Pervertimento y otros gestos para nada, de José Sanchís Sinisterra, se nos presenta como una ``anatomía humorística del teatro'' en el que se hacen referencias a las tareas de los teatristas y se intenta incidir en el factor público, al tiempo que se narran, muy truncas, las historias de amor de dos parejas. Desconozco el original, por lo que no puedo compararlo con la versión de Aline Menassé pero, por lo que se ve en escena, carece de hondura en estas reflexiones fragmentadas y en muchas cosas es predecible y muy poco original, como en el alargadísimo final en que los personajes hablan de sí mismos, que tiene muchos visos de Milan Kundera en Jacques y su amo, basado en Diderot. Un eco de esta obra y de muchas otras --varias, por cierto, actualmente en cartelera-- es el recurso de romper la cuarta pared y tomar en cuenta al público como ente participante y presente; incluso, en uno de los momentos menos afortunados, el actor José Carlos Rodríguez pide a los espectadores que cierren los ojos mientras él calla, para ``llegar al fondo de la cuestión'', que nunca sabremos cuál es, a pesar de que se nos habla del desamparo al no ver, de recuperar nuestra libertad cuando abramos los ojos, etcétera: en ese momento se piensa que, efectivamente, se trata de gestos para nada.

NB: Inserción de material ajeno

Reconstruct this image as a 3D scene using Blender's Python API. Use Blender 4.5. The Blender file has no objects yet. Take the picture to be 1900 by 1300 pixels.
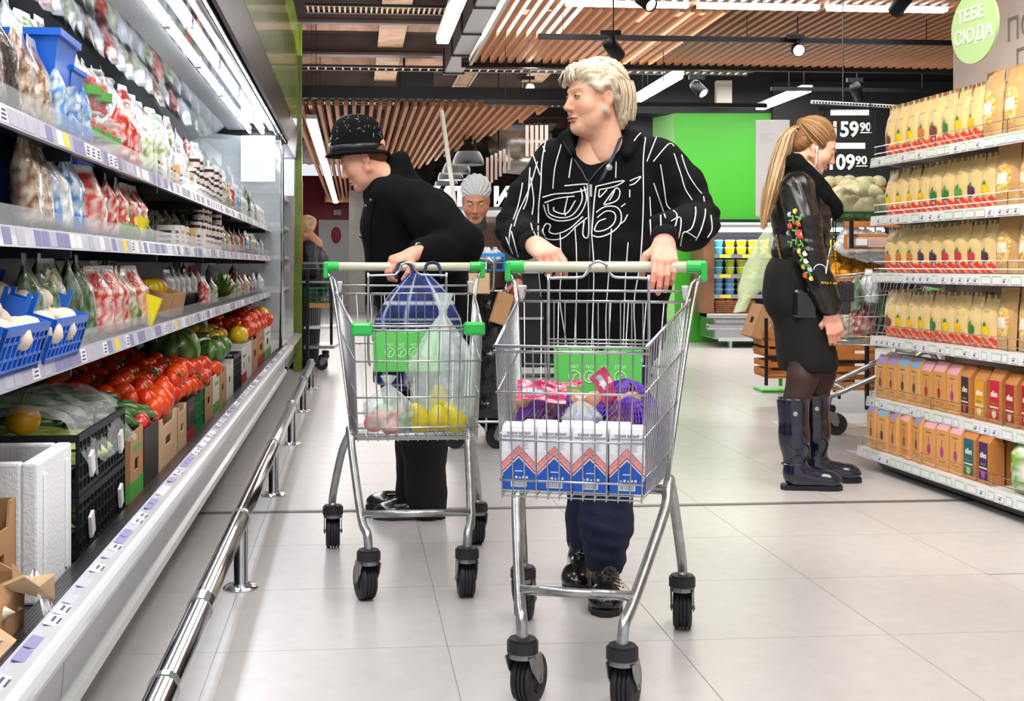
import bpy, bmesh, math, random
import numpy as np
from mathutils import Vector, Matrix, Euler
from mathutils.bvhtree import BVHTree
from math import sin, cos, pi, radians, atan2, sqrt
random.seed(7); RNG = np.random.RandomState(7)
SC = bpy.context.scene; COL = SC.collection
# ---------------------------------------------------------------- camera
F = 2264.0; CX = 850.0; CY = 493.0; EYE = 1.0
cam_d = bpy.data.cameras.new('camera'); cam = bpy.data.objects.new('camera', cam_d); COL.objects.link(cam)
cam_d.sensor_width = 36.0; cam_d.lens = F/1900*36; cam_d.shift_x = 100/1900; cam_d.shift_y = -157/1900
cam_d.clip_start = 0.05; cam_d.clip_end = 200
cam.location = (0, 0, EYE); cam.rotation_euler = (radians(90), 0, 0)
SC.camera = cam
# ---------------------------------------------------------------- world, light, exposure
SC.view_settings.view_transform = 'Standard'; SC.view_settings.look = 'None'
SC.view_settings.gamma = 1; SC.view_settings.use_curve_mapping = False
SC.view_settings.exposure = 0.55
w = bpy.data.worlds.new('world'); SC.world = w; w.use_nodes = True
w.node_tree.nodes['Background'].inputs[0].default_value = (0.92, 0.95, 1.0, 1)
w.node_tree.nodes['Background'].inputs[1].default_value = 0.62
def area(loc, size, power, col=(1, 1, 1), rot=(0, 0, 0)):
    d = bpy.data.lights.new('added_area_light', 'AREA'); d.shape = 'RECTANGLE'  # area lights added for overall brightness, without fixtures of their own
    d.size, d.size_y = size; d.energy = power; d.color = col
    o = bpy.data.objects.new('added_area_light', d); COL.objects.link(o)
    o.location = loc; o.rotation_euler = rot
    return o
area((0.3, 3.6, 3.6), (1.2, 4.0), 85, (1.0, .99, .97), (0, 0, .085))
area((2.2, 3.4, 3.5), (0.8, 3.5), 60, (1.0, .96, .90), (0, 0, .085))
area((-0.2, 1.0, 3.3), (1.6, 1.2), 60, (1.0, .99, .97), (radians(25), 0, 0))
area((0.6, 9.2, 3.05), (0.8, 3.0), 70, (1.0, .99, .97), (0, 0, .085))
area((2.8, 13.5, 3.3), (4.0, 3.0), 190, (1.0, .96, .9), (0, 0, .085))
area((-1.0, 19.0, 2.45), (2.5, 8.0), 170, (1.0, .97, .93), (0, 0, .085))
area((6.0, 10.5, 3.2), (2.0, 3.0), 110, (1.0, .95, .88), (0, 0, .085))
area((0.0, 14.0, 3.0), (3.5, 9.0), 150, (1.0, .93, .88), (pi, 0, .085))  # upward light added only to brighten the dark ceiling deck
def spotl(loc, tgt, power, col, size=1.2, blend=.6, r=.08):
    d = bpy.data.lights.new('spot_beam', 'SPOT'); d.energy = power; d.color = col; d.spot_size = size; d.spot_blend = blend; d.shadow_soft_size = r
    o = bpy.data.objects.new('spot_beam', d); COL.objects.link(o); o.location = loc
    o.rotation_euler = (Vector(tgt)-Vector(loc)).to_track_quat('-Z', 'Y').to_euler(); return o
spotl((0.9, 4.2, 3.2), (2.2, 5.2, .7), 150, (1.0, .93, .82))
spotl((1.6, 6.6, 3.0), (2.6, 8.6, 1.1), 260, (1.0, .95, .86))  # extra spot added to brighten the dim produce stand

def P(px, py, Y):
    return Vector(((px-CX)/F*Y, Y, EYE+(CY-py)/F*Y))
TH = math.atan(192/2264)
RT = Matrix.Rotation(TH, 4, 'Z')
def Lw(v, u, z): return RT @ Vector((v, u, z))        # aisle frame -> world
def ul(px, v): return (2264*v/(px-658))/cos(TH) - v*sin(TH)*0   # aisle depth of a pixel column on line v
# ---------------------------------------------------------------- materials
def hexc(h):
    h = h.lstrip('#'); c = [int(h[i:i+2], 16)/255 for i in (0, 2, 4)]
    return tuple(x/12.92 if x <= .04045 else ((x+.055)/1.055)**2.4 for x in c)
MATS = {}
def mat(name, col='#808080', rough=.5, metal=0, bump=0, bs=60, var=0, vs=8, emit=0, trans=0, alpha=1, coat=0, spec=.5, attr=False, sub=0, ior=1.45, stretch=None, sheen=0):
    if name in MATS: return MATS[name]
    m = bpy.data.materials.new(name); m.use_nodes = True; nt = m.node_tree; N = nt.nodes; L = nt.links
    b = N['Principled BSDF']; c = hexc(col) if isinstance(col, str) else col
    b.inputs['Base Color'].default_value = (*c, 1); b.inputs['Roughness'].default_value = rough
    b.inputs['Metallic'].default_value = metal; b.inputs['Specular IOR Level'].default_value = spec
    b.inputs['IOR'].default_value = ior
    if coat: b.inputs['Coat Weight'].default_value = coat; b.inputs['Coat Roughness'].default_value = .08
    if sheen: b.inputs['Sheen Weight'].default_value = sheen
    if trans: b.inputs['Transmission Weight'].default_value = trans
    if sub:
        b.inputs['Subsurface Weight'].default_value = sub; b.inputs['Subsurface Radius'].default_value = (.012, .004, .002)
    if emit:
        b.inputs['Emission Color'].default_value = (*c, 1); b.inputs['Emission Strength'].default_value = emit
    b.inputs['Alpha'].default_value = alpha
    src = None
    tc = N.new('ShaderNodeTexCoord'); co = tc.outputs['Object']
    if stretch:
        mp = N.new('ShaderNodeMapping'); mp.inputs['Scale'].default_value = stretch; L.new(co, mp.inputs[0]); co = mp.outputs[0]
    if attr:
        a = N.new('ShaderNodeAttribute'); a.attribute_name = 'Col'; src = a.outputs['Color']
    nz = N.new('ShaderNodeTexNoise'); nz.inputs['Scale'].default_value = vs; nz.inputs['Detail'].default_value = 5
    L.new(co, nz.inputs['Vector'])
    if src is None:
        rg = N.new('ShaderNodeRGB'); rg.outputs[0].default_value = (*c, 1); src = rg.outputs[0]
    if var:
        mx = N.new('ShaderNodeMix'); mx.data_type = 'RGBA'; mx.blend_type = 'MULTIPLY'
        rp = N.new('ShaderNodeMapRange'); rp.inputs[1].default_value = .3; rp.inputs[2].default_value = .7
        rp.inputs[3].default_value = 1-var; rp.inputs[4].default_value = 1+var*.4
        L.new(nz.outputs[0], rp.inputs[0])
        mx.inputs[0].default_value = 1; L.new(src, mx.inputs[6]); L.new(rp.outputs[0], mx.inputs[7]); src = mx.outputs[2]
    L.new(src, b.inputs['Base Color'])
    if bump:
        n2 = N.new('ShaderNodeTexNoise'); n2.inputs['Scale'].default_value = bs; n2.inputs['Detail'].default_value = 3
        L.new(co, n2.inputs['Vector'])
        bm = N.new('ShaderNodeBump'); bm.inputs['Strength'].default_value = bump; bm.inputs['Distance'].default_value = .01
        L.new(n2.outputs[0], bm.inputs['Height']); L.new(bm.outputs[0], b.inputs['Normal'])
    MATS[name] = m; return m
def film(name, col='#ffffff', alpha=.22, rough=.15, attr=False):   # clear plastic film
    return mat(name, col, rough, alpha=alpha, bump=.5, bs=45, spec=.8, attr=attr)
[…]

Se pueden contar siete momentos o escenas de la obra muy desarticulados entre sí aunque unidos por un sutil hilo conductor que es el teatro, aun la del acoso de las palabras que podría relacionarse con los parlamentos. Muy brillante y definitoria de la tarea actoral es la de la preparación del monólogo en que la actriz encara el eterno problema de este modo teatral, que es el de a quién dirige el actor sus palabras y por lo tanto va cambiando sus tronos según se imagine a su receptor. Muy graciosa, aunque no ofrezca mucha novedad, resulta la del ensayo y todas tienen la virtud de poner retos a los actores y permitirles variantes y matices.
La dirección de Aline Menassé saca todo el provecho a un texto más bien desasido. Ignoro si son del autor o de la directora algunas soluciones, como que el personaje-actriz que ensaya su monólogo sea la protagonista de una historia que nunca vemos porque ocurre ``al lado'', y que el cadáver al que se dirige sea el actor-relator que muere al principio. De cualquier modo, su dirección es excelente, con transiciones muy limpias, trazo que ocupa todas las áreas y esa cama que se convierte en portón, también ideada por ella. Los actores --Aracelia Guerrero, Luis Artagnan, José Carlos Rodríguez y María Pankova-- logran vencer las dificultades de encarnar personajes distintos en historias, si es que las hay, fragmentadas y en diferentes tonos. Es esta una de las veces en que la escenificación supera al texto, dentro de lo que se quiere un ciclo --dos obras no hacen un ciclo-- Sanchís Sinisterra.